* Task data:
▼

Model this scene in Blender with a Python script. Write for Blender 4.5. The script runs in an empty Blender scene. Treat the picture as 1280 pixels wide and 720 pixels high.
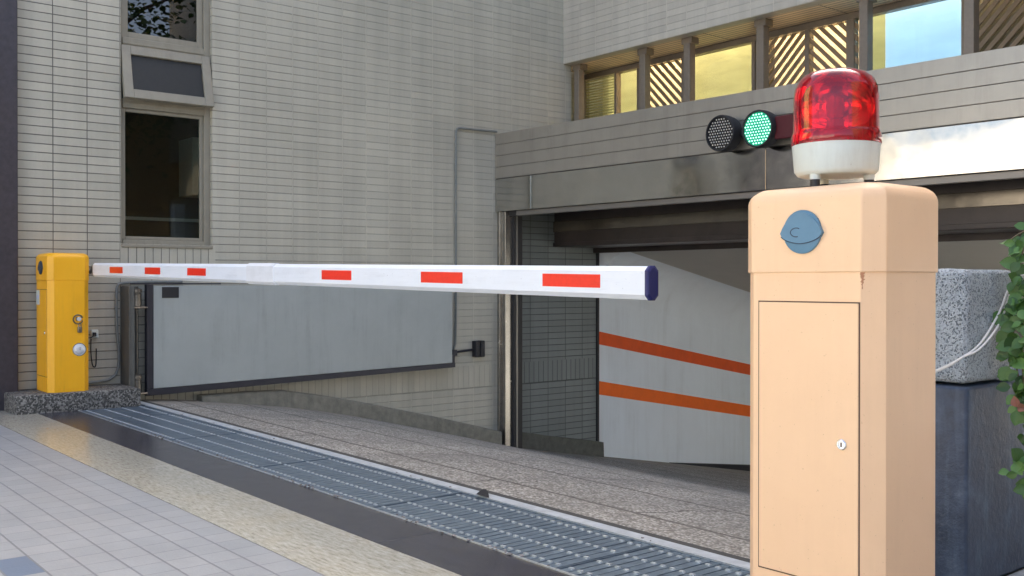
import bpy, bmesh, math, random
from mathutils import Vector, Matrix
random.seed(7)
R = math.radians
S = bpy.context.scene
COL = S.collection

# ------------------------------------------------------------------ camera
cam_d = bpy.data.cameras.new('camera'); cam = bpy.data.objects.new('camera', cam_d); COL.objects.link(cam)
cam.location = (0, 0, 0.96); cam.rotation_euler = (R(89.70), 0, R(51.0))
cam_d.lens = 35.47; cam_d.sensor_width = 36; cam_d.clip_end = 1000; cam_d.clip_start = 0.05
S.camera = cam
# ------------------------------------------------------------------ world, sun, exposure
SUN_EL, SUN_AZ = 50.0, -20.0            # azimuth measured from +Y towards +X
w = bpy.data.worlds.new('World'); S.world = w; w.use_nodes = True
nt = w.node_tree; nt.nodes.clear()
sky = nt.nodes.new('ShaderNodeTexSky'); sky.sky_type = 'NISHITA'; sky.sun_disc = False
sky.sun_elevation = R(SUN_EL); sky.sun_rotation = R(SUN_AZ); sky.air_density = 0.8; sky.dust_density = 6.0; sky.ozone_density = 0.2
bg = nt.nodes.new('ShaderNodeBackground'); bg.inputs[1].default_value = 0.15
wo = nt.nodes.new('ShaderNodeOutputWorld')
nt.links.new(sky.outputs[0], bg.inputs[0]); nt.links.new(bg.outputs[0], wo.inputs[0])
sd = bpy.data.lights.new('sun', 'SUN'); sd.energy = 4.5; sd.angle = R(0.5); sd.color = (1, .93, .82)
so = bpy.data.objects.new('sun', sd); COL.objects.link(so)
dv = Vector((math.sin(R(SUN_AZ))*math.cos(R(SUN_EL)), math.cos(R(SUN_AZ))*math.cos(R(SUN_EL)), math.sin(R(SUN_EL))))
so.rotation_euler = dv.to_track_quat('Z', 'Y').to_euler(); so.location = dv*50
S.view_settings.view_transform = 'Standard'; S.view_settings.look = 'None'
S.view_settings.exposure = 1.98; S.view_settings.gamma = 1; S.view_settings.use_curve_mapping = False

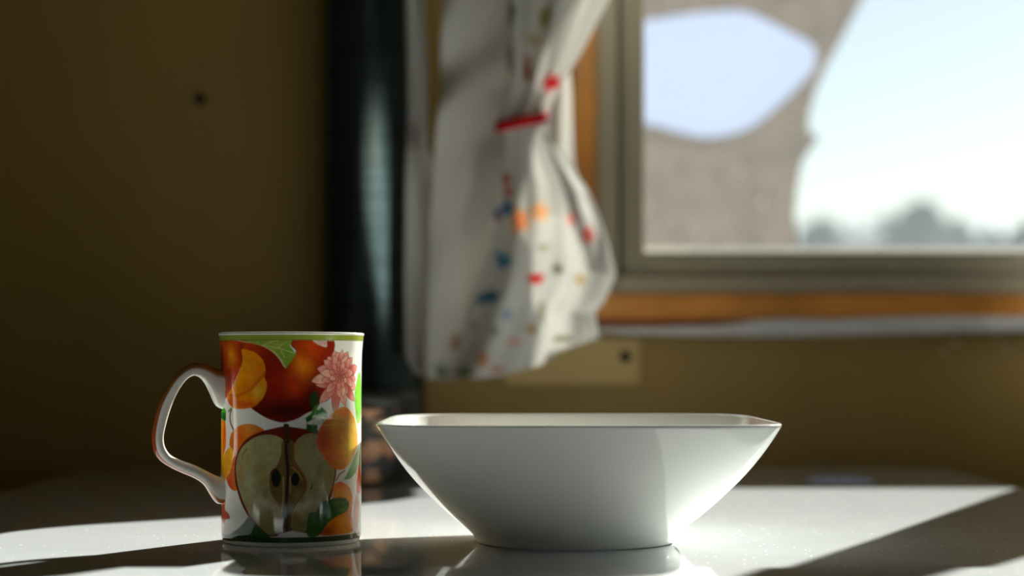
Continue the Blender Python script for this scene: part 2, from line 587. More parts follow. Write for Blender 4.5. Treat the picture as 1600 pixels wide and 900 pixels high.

▲

* Instruction:
Set down word for word the lines from the first entry through the line with "COL = S.collection", both included, omitting pictures.

* Task answer:
Model this scene in Blender with a Python script. Write for Blender 4.5. The script runs in an empty Blender scene. Treat the picture as 1280 pixels wide and 720 pixels high.
import bpy, bmesh, math, random
from mathutils import Vector, Matrix
random.seed(7)
R = math.radians
S = bpy.context.scene
COL = S.collection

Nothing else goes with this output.